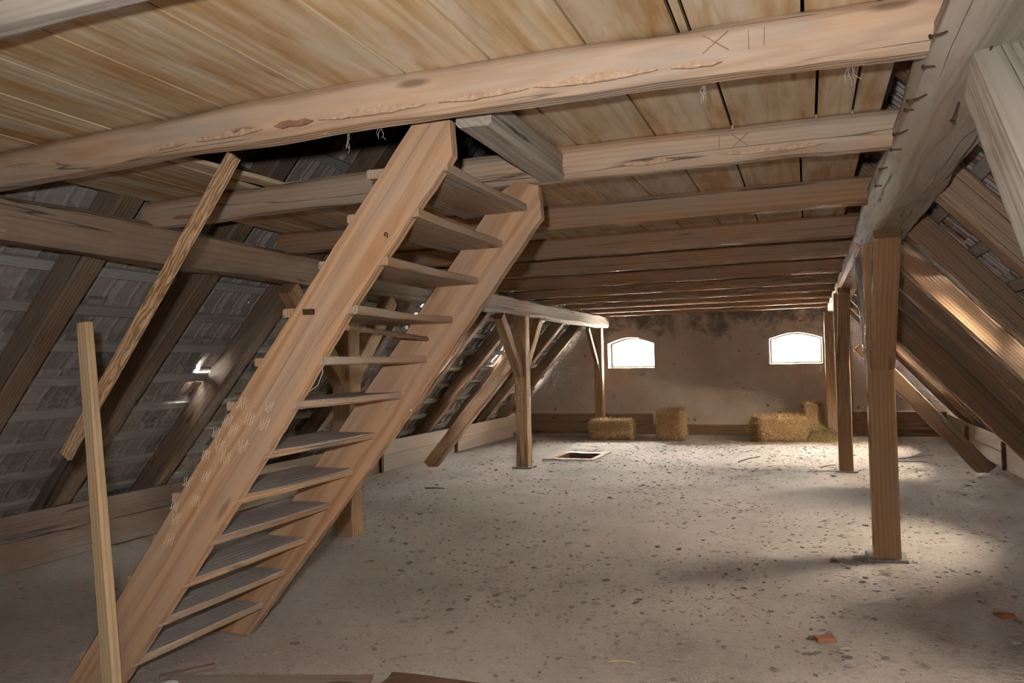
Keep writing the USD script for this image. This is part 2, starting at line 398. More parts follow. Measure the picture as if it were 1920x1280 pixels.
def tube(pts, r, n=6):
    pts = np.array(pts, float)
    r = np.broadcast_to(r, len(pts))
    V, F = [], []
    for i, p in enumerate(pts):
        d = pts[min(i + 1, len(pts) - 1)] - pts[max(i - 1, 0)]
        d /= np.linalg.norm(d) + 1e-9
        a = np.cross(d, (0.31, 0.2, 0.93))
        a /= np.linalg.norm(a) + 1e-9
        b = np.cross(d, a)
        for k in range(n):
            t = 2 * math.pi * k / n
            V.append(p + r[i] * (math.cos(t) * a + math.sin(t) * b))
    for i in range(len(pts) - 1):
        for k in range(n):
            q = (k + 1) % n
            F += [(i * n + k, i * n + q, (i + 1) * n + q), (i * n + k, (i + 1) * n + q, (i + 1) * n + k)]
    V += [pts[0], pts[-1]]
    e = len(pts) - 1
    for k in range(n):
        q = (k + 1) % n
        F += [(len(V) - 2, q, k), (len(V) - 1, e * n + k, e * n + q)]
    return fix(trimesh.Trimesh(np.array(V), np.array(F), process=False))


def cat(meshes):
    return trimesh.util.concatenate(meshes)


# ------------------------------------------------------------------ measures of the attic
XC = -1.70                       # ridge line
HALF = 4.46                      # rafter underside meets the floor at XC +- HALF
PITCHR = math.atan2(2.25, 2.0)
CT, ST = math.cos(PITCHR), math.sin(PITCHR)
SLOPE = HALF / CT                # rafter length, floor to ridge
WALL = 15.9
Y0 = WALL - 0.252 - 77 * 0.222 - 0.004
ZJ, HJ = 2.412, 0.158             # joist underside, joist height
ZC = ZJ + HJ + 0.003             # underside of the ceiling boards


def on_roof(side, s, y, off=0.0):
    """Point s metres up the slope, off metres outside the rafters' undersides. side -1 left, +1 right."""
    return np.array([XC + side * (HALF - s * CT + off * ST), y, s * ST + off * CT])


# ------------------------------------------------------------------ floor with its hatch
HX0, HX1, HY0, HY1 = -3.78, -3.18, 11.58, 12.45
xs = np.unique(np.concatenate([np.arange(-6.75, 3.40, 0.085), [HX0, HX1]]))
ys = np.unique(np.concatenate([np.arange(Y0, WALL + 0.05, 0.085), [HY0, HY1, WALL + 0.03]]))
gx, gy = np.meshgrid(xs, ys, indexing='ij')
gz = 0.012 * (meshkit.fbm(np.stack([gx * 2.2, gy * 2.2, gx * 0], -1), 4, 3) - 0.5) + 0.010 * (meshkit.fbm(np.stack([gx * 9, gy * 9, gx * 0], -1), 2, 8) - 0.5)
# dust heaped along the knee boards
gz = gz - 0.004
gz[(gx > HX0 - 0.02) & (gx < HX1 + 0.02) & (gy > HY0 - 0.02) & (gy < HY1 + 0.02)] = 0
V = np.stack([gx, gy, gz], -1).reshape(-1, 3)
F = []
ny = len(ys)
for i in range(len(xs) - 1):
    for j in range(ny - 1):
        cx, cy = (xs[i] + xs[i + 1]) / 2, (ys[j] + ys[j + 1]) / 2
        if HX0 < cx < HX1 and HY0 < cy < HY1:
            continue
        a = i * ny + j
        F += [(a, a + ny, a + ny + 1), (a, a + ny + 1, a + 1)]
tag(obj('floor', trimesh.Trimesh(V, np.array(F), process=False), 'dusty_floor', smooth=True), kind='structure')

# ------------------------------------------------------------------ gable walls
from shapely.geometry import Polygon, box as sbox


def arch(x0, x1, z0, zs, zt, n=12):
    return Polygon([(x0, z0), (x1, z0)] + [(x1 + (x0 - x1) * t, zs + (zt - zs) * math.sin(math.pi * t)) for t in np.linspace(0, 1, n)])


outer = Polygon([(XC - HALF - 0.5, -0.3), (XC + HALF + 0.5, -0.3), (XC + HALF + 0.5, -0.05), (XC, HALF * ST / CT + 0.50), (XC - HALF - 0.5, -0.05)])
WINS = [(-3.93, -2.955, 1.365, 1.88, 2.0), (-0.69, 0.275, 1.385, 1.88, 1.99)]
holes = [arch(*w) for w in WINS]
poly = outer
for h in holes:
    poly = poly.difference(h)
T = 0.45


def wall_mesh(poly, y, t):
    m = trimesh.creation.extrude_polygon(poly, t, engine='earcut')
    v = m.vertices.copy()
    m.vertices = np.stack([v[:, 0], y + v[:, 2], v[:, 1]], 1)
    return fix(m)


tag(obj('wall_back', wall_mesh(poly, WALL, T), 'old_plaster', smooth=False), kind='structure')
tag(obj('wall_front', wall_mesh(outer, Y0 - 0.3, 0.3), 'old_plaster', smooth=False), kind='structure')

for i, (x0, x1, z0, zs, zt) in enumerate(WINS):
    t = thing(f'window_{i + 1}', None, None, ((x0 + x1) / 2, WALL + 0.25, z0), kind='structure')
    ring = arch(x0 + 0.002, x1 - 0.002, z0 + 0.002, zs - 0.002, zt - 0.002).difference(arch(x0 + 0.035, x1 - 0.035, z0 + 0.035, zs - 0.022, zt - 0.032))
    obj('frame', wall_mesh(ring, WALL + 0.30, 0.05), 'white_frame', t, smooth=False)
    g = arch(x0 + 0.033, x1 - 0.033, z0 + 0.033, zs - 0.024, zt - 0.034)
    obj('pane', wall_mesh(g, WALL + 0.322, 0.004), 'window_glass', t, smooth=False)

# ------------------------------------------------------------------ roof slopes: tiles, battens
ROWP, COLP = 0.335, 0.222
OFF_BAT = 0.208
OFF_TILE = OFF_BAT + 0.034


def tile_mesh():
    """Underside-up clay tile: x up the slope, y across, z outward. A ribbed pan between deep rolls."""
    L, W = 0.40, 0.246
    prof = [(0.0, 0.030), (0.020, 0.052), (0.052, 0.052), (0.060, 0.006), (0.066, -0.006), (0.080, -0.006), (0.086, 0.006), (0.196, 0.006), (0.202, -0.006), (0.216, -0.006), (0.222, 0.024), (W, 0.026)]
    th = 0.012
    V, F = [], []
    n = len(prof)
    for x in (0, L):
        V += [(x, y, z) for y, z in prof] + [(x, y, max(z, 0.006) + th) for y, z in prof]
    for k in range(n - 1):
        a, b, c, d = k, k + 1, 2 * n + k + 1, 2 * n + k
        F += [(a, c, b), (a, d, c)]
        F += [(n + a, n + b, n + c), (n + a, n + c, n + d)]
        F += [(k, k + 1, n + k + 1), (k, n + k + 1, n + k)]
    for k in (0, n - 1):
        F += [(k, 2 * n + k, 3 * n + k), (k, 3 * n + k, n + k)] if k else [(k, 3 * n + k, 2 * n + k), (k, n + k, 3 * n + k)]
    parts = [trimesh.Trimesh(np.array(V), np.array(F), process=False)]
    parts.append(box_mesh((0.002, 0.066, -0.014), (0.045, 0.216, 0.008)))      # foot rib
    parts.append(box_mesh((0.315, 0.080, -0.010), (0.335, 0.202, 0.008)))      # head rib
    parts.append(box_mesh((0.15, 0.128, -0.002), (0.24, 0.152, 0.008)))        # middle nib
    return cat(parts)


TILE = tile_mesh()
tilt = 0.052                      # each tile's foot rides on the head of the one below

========

_Written problem:_ Using the material above, set down every line exactly, but skip the pictures.

_Complete answer:_
Keep writing the USD script for this image. This is part 2, starting at line 398. More parts follow. Measure the picture as if it were 1920x1280 pixels.
def tube(pts, r, n=6):
    pts = np.array(pts, float)
    r = np.broadcast_to(r, len(pts))
    V, F = [], []
    for i, p in enumerate(pts):
        d = pts[min(i + 1, len(pts) - 1)] - pts[max(i - 1, 0)]
        d /= np.linalg.norm(d) + 1e-9
        a = np.cross(d, (0.31, 0.2, 0.93))
        a /= np.linalg.norm(a) + 1e-9
        b = np.cross(d, a)
        for k in range(n):
            t = 2 * math.pi * k / n
            V.append(p + r[i] * (math.cos(t) * a + math.sin(t) * b))
    for i in range(len(pts) - 1):
        for k in range(n):
            q = (k + 1) % n
            F += [(i * n + k, i * n + q, (i + 1) * n + q), (i * n + k, (i + 1) * n + q, (i + 1) * n + k)]
    V += [pts[0], pts[-1]]
    e = len(pts) - 1
    for k in range(n):
        q = (k + 1) % n
        F += [(len(V) - 2, q, k), (len(V) - 1, e * n + k, e * n + q)]
    return fix(trimesh.Trimesh(np.array(V), np.array(F), process=False))


def cat(meshes):
    return trimesh.util.concatenate(meshes)


# ------------------------------------------------------------------ measures of the attic
XC = -1.70                       # ridge line
HALF = 4.46                      # rafter underside meets the floor at XC +- HALF
PITCHR = math.atan2(2.25, 2.0)
CT, ST = math.cos(PITCHR), math.sin(PITCHR)
SLOPE = HALF / CT                # rafter length, floor to ridge
WALL = 15.9
Y0 = WALL - 0.252 - 77 * 0.222 - 0.004
ZJ, HJ = 2.412, 0.158             # joist underside, joist height
ZC = ZJ + HJ + 0.003             # underside of the ceiling boards


def on_roof(side, s, y, off=0.0):
    """Point s metres up the slope, off metres outside the rafters' undersides. side -1 left, +1 right."""
    return np.array([XC + side * (HALF - s * CT + off * ST), y, s * ST + off * CT])


# ------------------------------------------------------------------ floor with its hatch
HX0, HX1, HY0, HY1 = -3.78, -3.18, 11.58, 12.45
xs = np.unique(np.concatenate([np.arange(-6.75, 3.40, 0.085), [HX0, HX1]]))
ys = np.unique(np.concatenate([np.arange(Y0, WALL + 0.05, 0.085), [HY0, HY1, WALL + 0.03]]))
gx, gy = np.meshgrid(xs, ys, indexing='ij')
gz = 0.012 * (meshkit.fbm(np.stack([gx * 2.2, gy * 2.2, gx * 0], -1), 4, 3) - 0.5) + 0.010 * (meshkit.fbm(np.stack([gx * 9, gy * 9, gx * 0], -1), 2, 8) - 0.5)
# dust heaped along the knee boards
gz = gz - 0.004
gz[(gx > HX0 - 0.02) & (gx < HX1 + 0.02) & (gy > HY0 - 0.02) & (gy < HY1 + 0.02)] = 0
V = np.stack([gx, gy, gz], -1).reshape(-1, 3)
F = []
ny = len(ys)
for i in range(len(xs) - 1):
    for j in range(ny - 1):
        cx, cy = (xs[i] + xs[i + 1]) / 2, (ys[j] + ys[j + 1]) / 2
        if HX0 < cx < HX1 and HY0 < cy < HY1:
            continue
        a = i * ny + j
        F += [(a, a + ny, a + ny + 1), (a, a + ny + 1, a + 1)]
tag(obj('floor', trimesh.Trimesh(V, np.array(F), process=False), 'dusty_floor', smooth=True), kind='structure')

# ------------------------------------------------------------------ gable walls
from shapely.geometry import Polygon, box as sbox


def arch(x0, x1, z0, zs, zt, n=12):
    return Polygon([(x0, z0), (x1, z0)] + [(x1 + (x0 - x1) * t, zs + (zt - zs) * math.sin(math.pi * t)) for t in np.linspace(0, 1, n)])


outer = Polygon([(XC - HALF - 0.5, -0.3), (XC + HALF + 0.5, -0.3), (XC + HALF + 0.5, -0.05), (XC, HALF * ST / CT + 0.50), (XC - HALF - 0.5, -0.05)])
WINS = [(-3.93, -2.955, 1.365, 1.88, 2.0), (-0.69, 0.275, 1.385, 1.88, 1.99)]
holes = [arch(*w) for w in WINS]
poly = outer
for h in holes:
    poly = poly.difference(h)
T = 0.45


def wall_mesh(poly, y, t):
    m = trimesh.creation.extrude_polygon(poly, t, engine='earcut')
    v = m.vertices.copy()
    m.vertices = np.stack([v[:, 0], y + v[:, 2], v[:, 1]], 1)
    return fix(m)


tag(obj('wall_back', wall_mesh(poly, WALL, T), 'old_plaster', smooth=False), kind='structure')
tag(obj('wall_front', wall_mesh(outer, Y0 - 0.3, 0.3), 'old_plaster', smooth=False), kind='structure')

for i, (x0, x1, z0, zs, zt) in enumerate(WINS):
    t = thing(f'window_{i + 1}', None, None, ((x0 + x1) / 2, WALL + 0.25, z0), kind='structure')
    ring = arch(x0 + 0.002, x1 - 0.002, z0 + 0.002, zs - 0.002, zt - 0.002).difference(arch(x0 + 0.035, x1 - 0.035, z0 + 0.035, zs - 0.022, zt - 0.032))
    obj('frame', wall_mesh(ring, WALL + 0.30, 0.05), 'white_frame', t, smooth=False)
    g = arch(x0 + 0.033, x1 - 0.033, z0 + 0.033, zs - 0.024, zt - 0.034)
    obj('pane', wall_mesh(g, WALL + 0.322, 0.004), 'window_glass', t, smooth=False)

# ------------------------------------------------------------------ roof slopes: tiles, battens
ROWP, COLP = 0.335, 0.222
OFF_BAT = 0.208
OFF_TILE = OFF_BAT + 0.034


def tile_mesh():
    """Underside-up clay tile: x up the slope, y across, z outward. A ribbed pan between deep rolls."""
    L, W = 0.40, 0.246
    prof = [(0.0, 0.030), (0.020, 0.052), (0.052, 0.052), (0.060, 0.006), (0.066, -0.006), (0.080, -0.006), (0.086, 0.006), (0.196, 0.006), (0.202, -0.006), (0.216, -0.006), (0.222, 0.024), (W, 0.026)]
    th = 0.012
    V, F = [], []
    n = len(prof)
    for x in (0, L):
        V += [(x, y, z) for y, z in prof] + [(x, y, max(z, 0.006) + th) for y, z in prof]
    for k in range(n - 1):
        a, b, c, d = k, k + 1, 2 * n + k + 1, 2 * n + k
        F += [(a, c, b), (a, d, c)]
        F += [(n + a, n + b, n + c), (n + a, n + c, n + d)]
        F += [(k, k + 1, n + k + 1), (k, n + k + 1, n + k)]
    for k in (0, n - 1):
        F += [(k, 2 * n + k, 3 * n + k), (k, 3 * n + k, n + k)] if k else [(k, 3 * n + k, 2 * n + k), (k, n + k, 3 * n + k)]
    parts = [trimesh.Trimesh(np.array(V), np.array(F), process=False)]
    parts.append(box_mesh((0.002, 0.066, -0.014), (0.045, 0.216, 0.008)))      # foot rib
    parts.append(box_mesh((0.315, 0.080, -0.010), (0.335, 0.202, 0.008)))      # head rib
    parts.append(box_mesh((0.15, 0.128, -0.002), (0.24, 0.152, 0.008)))        # middle nib
    return cat(parts)


TILE = tile_mesh()
tilt = 0.052                      # each tile's foot rides on the head of the one below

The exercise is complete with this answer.